— Start DATA —

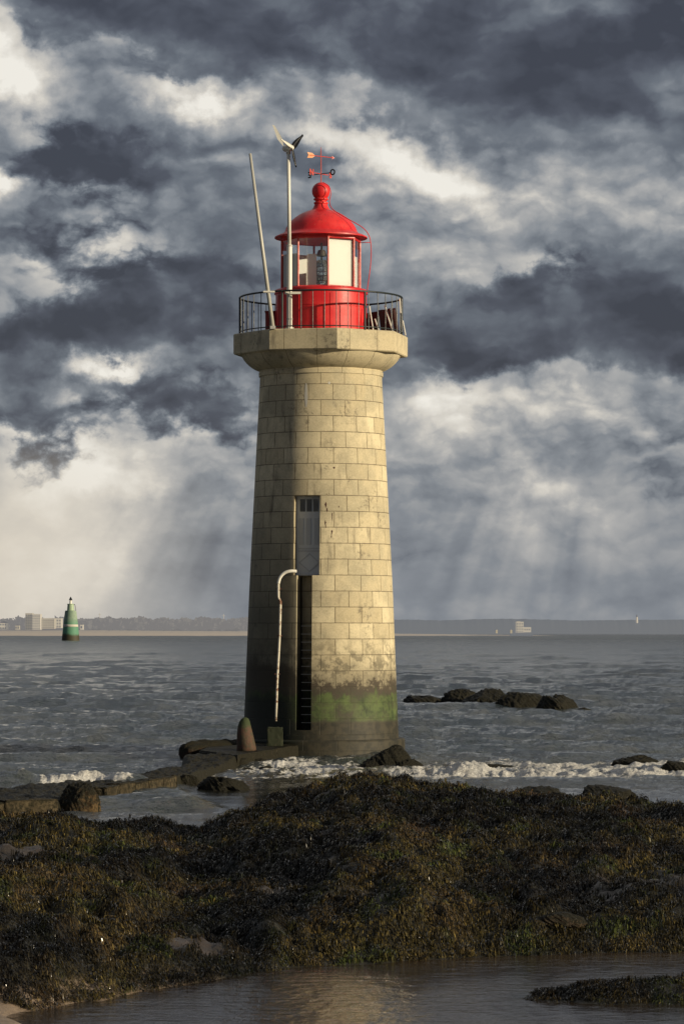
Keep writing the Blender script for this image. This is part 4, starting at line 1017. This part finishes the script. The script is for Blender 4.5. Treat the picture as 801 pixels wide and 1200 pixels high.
o = shore('far_beach', 2440, [-900, -200, 0, 100, 300, 480, 700, 801, 1500], [739, 739, 739.3, 739, 740.3, 743, 745.5, 746, 746], M_BEACH, 60, amp=.15); tag(o, kind='structure')
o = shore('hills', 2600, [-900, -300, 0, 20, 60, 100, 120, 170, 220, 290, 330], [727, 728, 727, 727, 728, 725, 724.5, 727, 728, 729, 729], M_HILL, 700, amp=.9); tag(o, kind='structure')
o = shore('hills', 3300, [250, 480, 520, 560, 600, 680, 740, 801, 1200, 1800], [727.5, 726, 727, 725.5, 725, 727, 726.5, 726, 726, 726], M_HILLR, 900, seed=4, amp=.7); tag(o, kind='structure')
def trees(px0, px1, Y, n, h0, h1, base, seed, label):
    r = np.random.default_rng(seed); Vs = []; Q = []; k = 0
    for i in range(n):
        px = px0+(px1-px0)*r.random(); X = (px-CX)*Y/F; h = r.uniform(h0, h1); w = h*r.uniform(.4, .7); zb = base+r.uniform(-1, 2); dy = r.uniform(0, 60)
        for j in range(26):
            c = np.array([X+r.normal()*w*.4, Y+dy+r.normal()*w*.3, zb+h*(.35+.6*r.random())]); a = r.normal(size=3); a /= np.linalg.norm(a); b = np.cross(a, r.normal(size=3)); b /= np.linalg.norm(b); s = w*.33
            Vs += [c-a*s-b*s, c+a*s-b*s, c+a*s+b*s, c-a*s+b*s]; Q.append([k, k+1, k+2, k+3]); k += 4
    o = mesh_np('far_woodland', np.array(Vs), np.array(Q), M_FTREE, smooth=False); tag(o, label, None, None, 'stuff')
M_FTREE = simple('hazy foliage', (.17, .17, .165), .95, .12, .05, bump=0)
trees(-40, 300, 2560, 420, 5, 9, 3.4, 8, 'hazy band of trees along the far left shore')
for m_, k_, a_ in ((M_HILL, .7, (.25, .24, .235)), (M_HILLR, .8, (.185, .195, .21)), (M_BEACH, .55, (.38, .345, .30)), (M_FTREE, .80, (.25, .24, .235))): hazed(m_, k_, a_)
M_HW = simple('pale render wall', (.56, .53, .46), .9, .06, .05, bump=0)  # plain off-white wall colour
M_HW2 = simple('cream render wall', (.48, .44, .36), .9, .06, .05, bump=0)
M_WIN = simple('far window', (.10, .11, .13), .4, .1, .1, bump=0)
M_ROOF = simple('grey roof', (.13, .12, .12), .9, .1, .1, bump=0)
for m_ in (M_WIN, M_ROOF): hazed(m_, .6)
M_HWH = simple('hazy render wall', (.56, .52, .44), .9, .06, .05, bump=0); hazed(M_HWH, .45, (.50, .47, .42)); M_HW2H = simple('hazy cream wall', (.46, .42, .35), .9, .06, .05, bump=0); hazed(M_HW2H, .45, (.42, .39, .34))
def building(label, px0, px1, pyt, pyb, Y, m=M_HWH, floors=4, cols=6, name='apartment_building', roof=False, d=14, group=None):
    x0, x1 = (px0-CX)*Y/F, (px1-CX)*Y/F; z0, z1 = H+(HZ-pyb)*Y/F, H+(HZ-pyt)*Y/F; w = x1-x0; h = z1-z0
    t = thing(name, label, 'building', ((x0+x1)/2, Y, z0), 0, group)
    bm = bmesh.new(); box(bm, (0, d/2, h/2), (w, d, h), None, .1); obj('wall', bm, m, t)
    if roof: bm = bmesh.new(); lathe(bm, [(w*.74, h), (w*.08, h+w*.28)], 4, phase=PI/4); [setattr(v.co, 'y', v.co.y*d/w+d/2) for v in bm.verts]; obj('roof', bm, M_ROOF, t)
    else: bm = bmesh.new(); box(bm, (0, d/2, h+.3), (w*1.02, d*1.02, .6), None); obj('parapet', bm, m, t)
    for i in range(floors):
        for j in range(cols):
            bm = bmesh.new(); box(bm, (-w/2+w*(j+.5)/cols, -.06, h*(i+.5)/floors), (w/cols*.45, .2, h/floors*.42)); obj('window', bm, M_WIN, t)
    return t
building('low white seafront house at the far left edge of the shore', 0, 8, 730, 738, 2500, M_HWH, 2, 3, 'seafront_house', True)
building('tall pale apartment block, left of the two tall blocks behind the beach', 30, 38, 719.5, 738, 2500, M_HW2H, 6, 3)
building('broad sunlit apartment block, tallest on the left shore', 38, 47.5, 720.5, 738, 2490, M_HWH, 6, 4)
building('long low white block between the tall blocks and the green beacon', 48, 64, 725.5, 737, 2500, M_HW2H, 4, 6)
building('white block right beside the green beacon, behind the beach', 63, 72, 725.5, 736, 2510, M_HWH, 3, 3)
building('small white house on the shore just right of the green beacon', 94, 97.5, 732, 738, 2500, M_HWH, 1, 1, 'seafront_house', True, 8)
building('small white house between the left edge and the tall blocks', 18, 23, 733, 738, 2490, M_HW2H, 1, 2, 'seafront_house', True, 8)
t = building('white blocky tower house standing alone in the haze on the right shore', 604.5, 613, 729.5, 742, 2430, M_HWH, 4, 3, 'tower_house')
zb = 0
bm = bmesh.new(); s_ = 2430/F; box(bm, (8.5*s_, 7, 4.0*s_), (9*s_, 12, 6.0*s_), None, .1); obj('wing', bm, M_HWH, t)
bm = bmesh.new(); box(bm, (-1.5*s_, 7, 12.6*s_), (4*s_, 8, 2.6*s_), None, .1); obj('upper_storey', bm, M_HW2H, t)
for j in range(3): bm = bmesh.new(); box(bm, ((6+j*2.6)*s_, .9, 4.2*s_), (1.1*s_, .2, 1.6*s_)); obj('window', bm, M_WIN, t)
# pier foundation joins it to the shore
bm = bmesh.new(); box(bm, (2*s_, 6, -2.2), (26*s_, 16, 5)); obj('foundation', bm, M_HILLR, t)
# distant white light tower far right, mast on the hill left
p = at(745.5, 728, 3308)
t = thing('distant_light_tower', 'tiny white light tower on the hazy shore at the far right', 'lighthouse', p)
bm = bmesh.new(); lathe(bm, [(1.3, -3), (.9, 4.2)], 16); obj('tower_body', bm, M_HWH, t)
bm = bmesh.new(); lathe(bm, [(1.2, 4.2), (1.2, 4.5), (.6, 4.6), (.6, 5.8), (.1, 6.8)], 16); obj('lantern', bm, M_WIN, t)
for px, pt, pb_, lb in ((117, 718.5, 727, 'thin pale mast rising from the trees right of the green beacon'), (262, 719.5, 730, 'thin pale mast above the shore just left of the lighthouse')):
    p = at(px, pb_, 2590); bm = bmesh.new(); hh = (pb_-pt)*2590/F
    tube(bm, [(0, 0, -6), (0, 0, hh)], [.35, .2], 6); tube(bm, [(-1.2, 0, hh*.8), (1.2, 0, hh*.8)], .15, 5)
    o = obj('radio_mast', bm, M_HWH, None); o.location = p; tag(o, lb, 'mast')
# small pale boats / marks near the white tower house
for px, lb in ((581.5, 'tiny white hut on the right shore, left of the tower house'), (598.5, 'tiny white hut touching the left foot of the tower house')):
    p = at(px, 742, 2420); bm = bmesh.new(); box(bm, (0, 0, .9), (1.4, 1.4, 2.0)); v = [bm.verts.new(c_) for c_ in ((-.8, -.8, 1.9), (.8, -.8, 1.9), (.8, .8, 1.9), (-.8, .8, 1.9), (0, 0, 2.7))]
    for a_, b_ in ((0, 1), (1, 2), (2, 3), (3, 0)): bm.faces.new((v[a_], v[b_], v[4]))
    o = obj('shore_hut', bm, M_HW); o.location = p; tag(o, lb, 'hut')

# ------------------------------------------------------------------ green beacon tower
YB = 1180.0; kb = YB/F
pb = onsea(83, 751, 0); YB = pb.y; kb = YB/F
BC = thing('beacon_tower', 'green conical masonry beacon tower with a white band, standing in the sea at left', 'beacon', (pb.x, pb.y, 0))
m, g = mat('beacon green'); c = obc(g); x, y, z = g.sep(c)
n_ = g.noise(c, .25, 5, .6)
col = g.mix(g.ss(n_, .4, .65), (.17, .25, .185), (.27, .35, .265))
col = g.mix(g.ss(z, 9, 5.5), col, (.09, .24, .155)); col = g.mix(g.ss(g.m('ADD', z, g.m('MULTIPLY', n_, 3)), 4.4, 3.4), col, (.045, .040, .022))
finish(g, col, .7, n_, .3, .1); M_BG = m
def bz(py): return (751-py)*kb
bm = bmesh.new(); lathe(bm, [(10.7*kb, -1), (10.5*kb, 0), (9.6*kb, bz(742)), (8.2*kb, bz(728)), (6.6*kb, bz(716)), (6.2*kb, bz(715.5)), (4.6*kb, bz(715.4))], 48); obj('tower_body', bm, M_BG, BC, True).data.set_sharp_from_angle(angle=R(30))
bm = bmesh.new(); lathe(bm, [(4.3*kb, bz(716)), (3.7*kb, bz(708.5)), (4.1*kb, bz(708.2)), (4.1*kb, bz(707.6)), (1.2*kb, bz(707.5))], 32); obj('turret', bm, simple('pale green paint', (.40, .52, .36), .6, .15, .4), BC, True).data.set_sharp_from_angle(angle=R(30))
bm = bmesh.new(); lathe(bm, [(8.75*kb, bz(734.6)), (8.98*kb, bz(734.5)), (8.62*kb, bz(731.8)), (8.3*kb, bz(731.7))], 48); obj('band', bm, M_HW, BC, True)
bm = bmesh.new(); lathe(bm, [(1.5*kb, bz(707.6)), (1.3*kb, bz(704)), (1.7*kb, bz(703.8)), (.3*kb, bz(703.2))], 20); obj('lantern', bm, M_WHITE, BC)
bm = bmesh.new(); lathe(bm, [(2.3*kb, bz(703.2)), (.06, bz(699.2))], 20); obj('topmark', bm, M_BLACK, BC)
bm = bmesh.new(); tube(bm, smoothpath([(3.9*kb, -.3, bz(708)), (5.1*kb, -.3, bz(709)), (5.9*kb, -.3, bz(713)), (6.2*kb, -.3, bz(716))], 4), .12, 6); obj('davit', bm, M_RAIL, BC)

— End DATA —

Select every line where the word "cream" occurs.

M_HW2 = simple('cream render wall', (.48, .44, .36), .9, .06, .05, bump=0)
M_HWH = simple('hazy render wall', (.56, .52, .44), .9, .06, .05, bump=0); hazed(M_HWH, .45, (.50, .47, .42)); M_HW2H = simple('hazy cream wall', (.46, .42, .35), .9, .06, .05, bump=0); hazed(M_HW2H, .45, (.42, .39, .34))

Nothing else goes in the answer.